◆ PROVIDED INFORMATION:
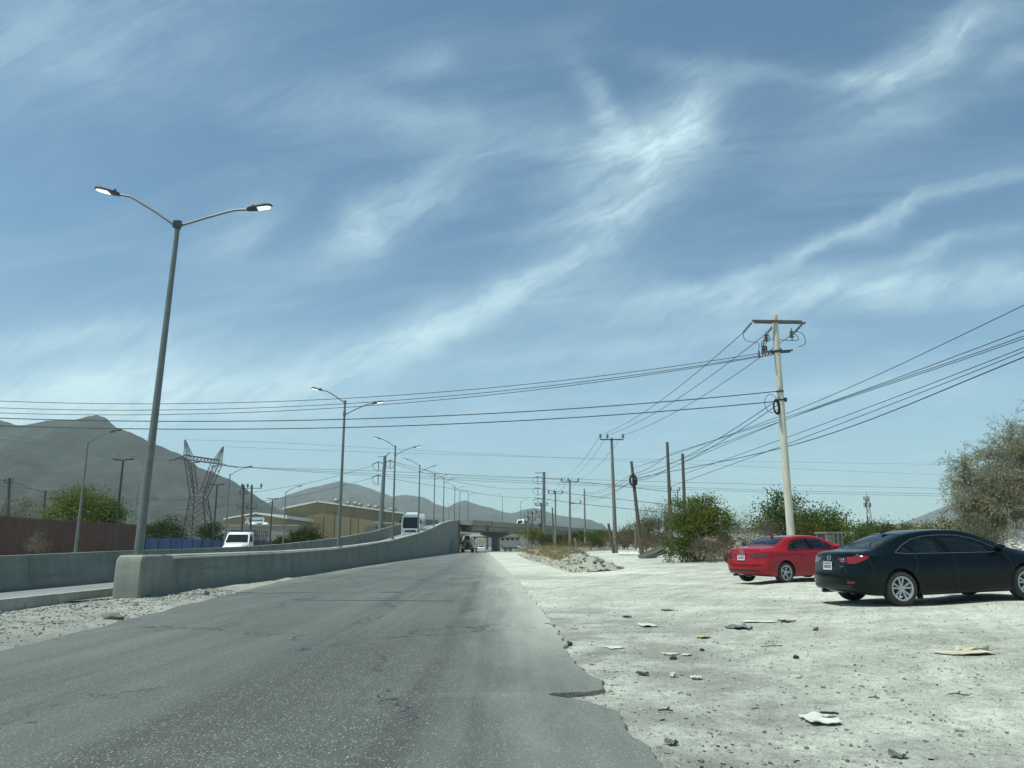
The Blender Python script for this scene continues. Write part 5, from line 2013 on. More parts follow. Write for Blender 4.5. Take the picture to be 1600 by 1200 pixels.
def paint(name, col, flake=0.0, dust=0.12, coat=0.5):
    m, nt, out = new_mat(name)
    pos = nt.node('ShaderNodeTexCoord').outputs['Object']
    d1 = nt.noise(pos, 3.0, 5, 0.65)
    g = nt.node('ShaderNodeSeparateXYZ')
    nt.l.new(pos, g.inputs[0])
    low = nt.rng(g.outputs[2], 0.15, 0.75, 1.0, 0.25)
    f = nt.math('MULTIPLY', nt.math('MULTIPLY', nt.rng(d1, 0.3, 0.7, 0.3, 1), low), dust)
    c = nt.mix(f, col, (0.33, 0.31, 0.27))
    b = principled(nt, out, c, nt.math('MULTIPLY_ADD', f, 1.0, 0.26), flake, None, coat, 0.15)
    return m


def strokes(name, car, lines, w, mat, parent, yc, zc, sx, sz, off=0.012):
    """thin raised strokes on the rear of the car: an emblem or marks"""
    mb = MB()
    for ln in lines:
        pts = []
        for a, b in ln:
            p, n = car.cast(*car.rear(yc + a * sx, zc + b * sz))
            pts.append(p + n * off)
        mb.tube(pts, w, 6)
    return mb.build(name, mat, parent, smooth=40)


CIRC = [(math.cos(a), math.sin(a)) for a in np.linspace(0, 2 * math.pi, 21)]


def plate(car, yc, zc):
    rows = [[car.rear(yc + 0.155 * u, zc + 0.078 * v) for u in np.linspace(-1, 1, 4)] for v in (-1, 0, 1)]
    p, n = car.cast(*car.rear(yc, zc))
    mb = MB()
    mb.box((p.x - 0.022, yc, zc * car.zs), (0.012, 0.305, 0.155), Matrix.Rotation(0.10, 3, 'Y'), bev=0.004)
    pl = mb.build('licence_plate', M['plate'], car.t)
    mb = MB()
    r2 = random.Random(5)
    for k in range(7):
        mb.box((p.x - 0.030, yc - 0.115 + 0.038 * k, zc * car.zs - 0.012), (0.006, 0.02 + 0.008 * r2.random(), 0.06), Matrix.Rotation(0.10, 3, 'Y'))
    mb.box((p.x - 0.025, yc, zc * car.zs + 0.052), (0.006, 0.27, 0.022), Matrix.Rotation(0.10, 3, 'Y'))
    mb.build('plate_marks', M['plate_ink'], pl)


# ---------------------------------------------------------------- the dark sedan
TAB_D = [
    (0.00, .36, .66, .80, .77, .93, .66, 1.00, 1.030),
    (0.07, .31, .76, .86, .81, .95, .68, 1.03, 1.065),
    (0.22, .26, .82, .888, .835, .96, .69, 1.045, 1.080),
    (0.45, .22, .84, .896, .84, .965, .68, 1.06, 1.092),
    (0.68, .20, .85, .897, .84, .97, .66, 1.10, 1.135),
    (0.98, .19, .86, .897, .835, .97, .63, 1.225, 1.265),
    (1.32, .18, .86, .897, .83, .965, .60, 1.345, 1.385),
    (1.70, .18, .86, .897, .83, .955, .58, 1.402, 1.438),
    (2.10, .18, .86, .897, .83, .945, .575, 1.418, 1.455),
    (2.50, .18, .86, .897, .83, .93, .57, 1.400, 1.440),
    (2.85, .18, .86, .897, .83, .92, .575, 1.330, 1.372),
    (3.20, .18, .86, .897, .83, .91, .61, 1.190, 1.235),
    (3.52, .18, .86, .897, .83, .90, .67, 1.040, 1.085),
    (3.75, .19, .86, .893, .82, .88, .69, .970, 1.010),
    (4.10, .20, .84, .885, .80, .83, .66, .900, .945),
    (4.35, .21, .80, .86, .76, .75, .60, .810, .850),
    (4.50, .24, .72, .80, .68, .66, .50, .700, .730),
    (4.57, .29, .60, .70, .58, .58, .40, .620, .640)]
DLO_D = [(0.97, 1.02), (1.20, 1.165), (1.42, 1.262), (1.70, 1.318), (2.10, 1.335), (2.45, 1.315), (2.72, 1.255), (2.95, 1.165), (3.20, 1.03), (3.28, 0.975), (3.0, .962), (2.5, .968), (2.0, .978), (1.5, .985), (1.2, .990)]


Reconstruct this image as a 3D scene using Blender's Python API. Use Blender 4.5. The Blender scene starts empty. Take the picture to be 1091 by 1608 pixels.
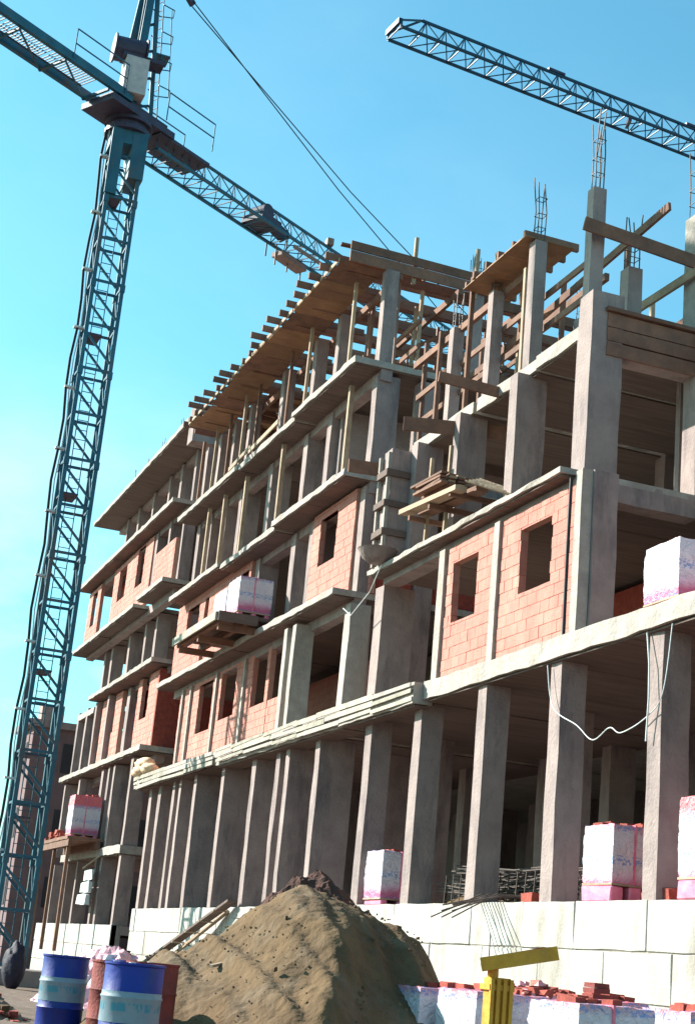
import bpy, bmesh, math, random
from mathutils import Vector, Matrix, noise
random.seed(7)
S = bpy.context.scene
C = S.collection
# Frame used below: u = distance along the facade (away), v = depth to the right (into the building), z = height.
# Blender x = v, y = u, z = z.   Ground is z = 0.
H = 1.2            # eye height
def W(u, v, z): return Vector((v, u, z))

# ------------------------------------------------------------------ camera
def setup_camera():
    f = 2416.0; pitch = math.radians(16.6); roll = 0.095; yaw = math.radians(19.4)
    fh = Vector((math.cos(yaw), math.sin(yaw), 0)); up = Vector((0, 0, 1)); r0 = Vector((-math.sin(yaw), math.cos(yaw), 0))
    F = math.cos(pitch)*fh + math.sin(pitch)*up
    U = -math.sin(pitch)*fh + math.cos(pitch)*up
    c, s = math.cos(roll), math.sin(roll)
    r = c*r0 + s*U; u_ = -s*r0 + c*U
    sw = lambda a: Vector((a.y, a.x, a.z))
    r, u_, F = sw(r), sw(u_), sw(F)
    m = Matrix((r, u_, -F)).transposed().to_4x4()
    m.translation = Vector((0, 0, H))
    cd = bpy.data.cameras.new('camera'); co = bpy.data.objects.new('camera', cd); C.objects.link(co)
    co.matrix_world = m
    cd.sensor_fit = 'VERTICAL'; cd.sensor_height = 36; cd.lens = f/1608*36
    cd.clip_start = 0.1; cd.clip_end = 8000
    S.camera = co
setup_camera()
# ------------------------------------------------------------------ world, sun, exposure
SUN = W(1.08, -1.22, 0.92).normalized()      # towards the sun
elev = math.asin(SUN.z); az = math.atan2(SUN.x, SUN.y)
wd = bpy.data.worlds.new('World'); S.world = wd; wd.use_nodes = True
nt = wd.node_tree; nt.nodes.clear()
o = nt.nodes.new('ShaderNodeOutputWorld'); bg = nt.nodes.new('ShaderNodeBackground')
sky = nt.nodes.new('ShaderNodeTexSky'); sky.sky_type = 'NISHITA'; sky.sun_disc = False
sky.sun_elevation = elev; sky.sun_rotation = az
sky.air_density = 1.0; sky.dust_density = 1.0; sky.ozone_density = 1.0
tint = nt.nodes.new('ShaderNodeMix'); tint.data_type = 'RGBA'; tint.blend_type = 'MULTIPLY'; tint.inputs[0].default_value = 1
tint.inputs[7].default_value = (0.58, 1.22, 1.16, 1)
geo = nt.nodes.new('ShaderNodeTexCoord')
mp = nt.nodes.new('ShaderNodeMapping'); mp.inputs['Scale'].default_value = (1, 1, 2.2)
nz = nt.nodes.new('ShaderNodeTexNoise'); nz.inputs['Scale'].default_value = 2.6; nz.inputs['Detail'].default_value = 8; nz.inputs['Roughness'].default_value = .58
cr = nt.nodes.new('ShaderNodeMapRange'); cr.inputs[1].default_value = .44; cr.inputs[2].default_value = .64; cr.inputs[3].default_value = 0; cr.inputs[4].default_value = .8
sep = nt.nodes.new('ShaderNodeSeparateXYZ')
low = nt.nodes.new('ShaderNodeMapRange'); low.inputs[1].default_value = .16; low.inputs[2].default_value = .36; low.inputs[3].default_value = 1; low.inputs[4].default_value = .06
mul = nt.nodes.new('ShaderNodeMath'); mul.operation = 'MULTIPLY'
cm = nt.nodes.new('ShaderNodeMix'); cm.data_type = 'RGBA'; cm.inputs[7].default_value = (5.6, 6.4, 6.6, 1)
L = nt.links.new
L(geo.outputs['Generated'], mp.inputs[0]); L(mp.outputs[0], nz.inputs['Vector']); L(nz.outputs['Fac'], cr.inputs[0])
L(geo.outputs['Generated'], sep.inputs[0]); L(sep.outputs['Z'], low.inputs[0])
L(cr.outputs[0], mul.inputs[0]); L(low.outputs[0], mul.inputs[1])
L(sky.outputs[0], tint.inputs[6]); L(tint.outputs[2], cm.inputs[6]); L(mul.outputs[0], cm.inputs[0])
L(cm.outputs[2], bg.inputs[0]); bg.inputs[1].default_value = 0.09; L(bg.outputs[0], o.inputs[0])
sd = bpy.data.lights.new('sun', 'SUN'); sd.energy = 5.0; sd.angle = math.radians(.53); sd.color = (1, .95, .87)
so = bpy.data.objects.new('sun', sd); C.objects.link(so)
so.rotation_euler = SUN.to_track_quat('Z', 'Y').to_euler(); so.location = SUN*80
vs = S.view_settings; vs.view_transform = 'Standard'; vs.look = 'None'; vs.gamma = 1; vs.use_curve_mapping = False; vs.exposure = 1.35
S.render.engine = 'CYCLES'; S.cycles.max_bounces = 6

# ------------------------------------------------------------------ materials
def mat(name, col, col2=None, scale=3.0, rough=.85, bump=.15, bscale=25, var=0.0, metal=0, stain=None, stretch=(1, 1, 1), spec=.3, trans=0):
    m = bpy.data.materials.new(name); m.use_nodes = True; n = m.node_tree; b = n.nodes['Principled BSDF']; l = n.links.new
    b.inputs['Roughness'].default_value = rough; b.inputs['Metallic'].default_value = metal
    b.inputs['Specular IOR Level'].default_value = spec
    g = n.nodes.new('ShaderNodeNewGeometry'); mpn = n.nodes.new('ShaderNodeMapping'); mpn.inputs['Scale'].default_value = stretch
    l(g.outputs['Position'], mpn.inputs[0])
    t = n.nodes.new('ShaderNodeTexNoise'); t.inputs['Scale'].default_value = scale; t.inputs['Detail'].default_value = 6; t.inputs['Roughness'].default_value = .62
    l(mpn.outputs[0], t.inputs['Vector'])
    r = n.nodes.new('ShaderNodeMapRange'); r.inputs[1].default_value = .32; r.inputs[2].default_value = .68; l(t.outputs['Fac'], r.inputs[0])
    mx = n.nodes.new('ShaderNodeMix'); mx.data_type = 'RGBA'
    col2 = col2 or tuple(c*.7 for c in col)
    mx.inputs[6].default_value = (*col, 1); mx.inputs[7].default_value = (*col2, 1); l(r.outputs[0], mx.inputs[0])
    out = mx.outputs[2]
    if stain:
        t2 = n.nodes.new('ShaderNodeTexNoise'); t2.inputs['Scale'].default_value = .9; t2.inputs['Detail'].default_value = 9; t2.inputs['Roughness'].default_value = .7
        mp2 = n.nodes.new('ShaderNodeMapping'); mp2.inputs['Scale'].default_value = (2, 2, .5); l(g.outputs['Position'], mp2.inputs[0]); l(mp2.outputs[0], t2.inputs['Vector'])
        r2 = n.nodes.new('ShaderNodeMapRange'); r2.inputs[1].default_value = .5; r2.inputs[2].default_value = .66; r2.inputs[4].default_value = .8; l(t2.outputs['Fac'], r2.inputs[0])
        m2 = n.nodes.new('ShaderNodeMix'); m2.data_type = 'RGBA'; l(r2.outputs[0], m2.inputs[0]); l(out, m2.inputs[6]); m2.inputs[7].default_value = (*stain, 1); out = m2.outputs[2]
    if var:
        oi = n.nodes.new('ShaderNodeObjectInfo'); r3 = n.nodes.new('ShaderNodeMapRange'); r3.inputs[3].default_value = 1-var; r3.inputs[4].default_value = 1+var
        l(oi.outputs['Random'], r3.inputs[0])
        hs = n.nodes.new('ShaderNodeHueSaturation'); l(r3.outputs[0], hs.inputs['Value']); l(out, hs.inputs['Color']); out = hs.outputs[0]
    l(out, b.inputs['Base Color'])
    if name in ('concrete', 'concrete_edge', 'plinth_white'):
        t6 = n.nodes.new('ShaderNodeTexNoise'); t6.inputs['Scale'].default_value = 1; t6.inputs['Detail'].default_value = 7; t6.inputs['Roughness'].default_value = .75
        mp6 = n.nodes.new('ShaderNodeMapping'); mp6.inputs['Scale'].default_value = (.7, .7, 6.5); l(g.outputs['Position'], mp6.inputs[0]); l(mp6.outputs[0], t6.inputs['Vector'])
        r6 = n.nodes.new('ShaderNodeMapRange'); r6.inputs[1].default_value = .56; r6.inputs[2].default_value = .66; r6.inputs[4].default_value = .5; l(t6.outputs['Fac'], r6.inputs[0])
        m6 = n.nodes.new('ShaderNodeMix'); m6.data_type = 'RGBA'; l(r6.outputs[0], m6.inputs[0]); l(out, m6.inputs[6]); m6.inputs[7].default_value = (*[c*.5 for c in col], 1); out = m6.outputs[2]
        t7 = n.nodes.new('ShaderNodeTexNoise'); t7.inputs['Scale'].default_value = 1; t7.inputs['Detail'].default_value = 6; t7.inputs['Roughness'].default_value = .7
        mp7 = n.nodes.new('ShaderNodeMapping'); mp7.inputs['Scale'].default_value = (7, 7, .5); l(g.outputs['Position'], mp7.inputs[0]); l(mp7.outputs[0], t7.inputs['Vector'])
        r7 = n.nodes.new('ShaderNodeMapRange'); r7.inputs[1].default_value = .58; r7.inputs[2].default_value = .7; r7.inputs[4].default_value = .55; l(t7.outputs['Fac'], r7.inputs[0])
        m7 = n.nodes.new('ShaderNodeMix'); m7.data_type = 'RGBA'; l(r7.outputs[0], m7.inputs[0]); l(out, m7.inputs[6]); m7.inputs[7].default_value = (*[c*.62 for c in col2], 1); out = m7.outputs[2]
    if bump:
        t4 = n.nodes.new('ShaderNodeTexNoise'); t4.inputs['Scale'].default_value = bscale; t4.inputs['Detail'].default_value = 5; l(mpn.outputs[0], t4.inputs['Vector'])
        bp = n.nodes.new('ShaderNodeBump'); bp.inputs['Strength'].default_value = bump; bp.inputs['Distance'].default_value = .05; l(t4.outputs['Fac'], bp.inputs['Height']); l(bp.outputs[0], b.inputs['Normal'])
    return m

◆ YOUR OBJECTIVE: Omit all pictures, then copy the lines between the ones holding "Reconstruct this image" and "def W(u, v, z): return Vector((v, u, z))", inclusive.

◆ THE RESULT:
Reconstruct this image as a 3D scene using Blender's Python API. Use Blender 4.5. The Blender scene starts empty. Take the picture to be 1091 by 1608 pixels.
import bpy, bmesh, math, random
from mathutils import Vector, Matrix, noise
random.seed(7)
S = bpy.context.scene
C = S.collection
# Frame used below: u = distance along the facade (away), v = depth to the right (into the building), z = height.
# Blender x = v, y = u, z = z.   Ground is z = 0.
H = 1.2            # eye height
def W(u, v, z): return Vector((v, u, z))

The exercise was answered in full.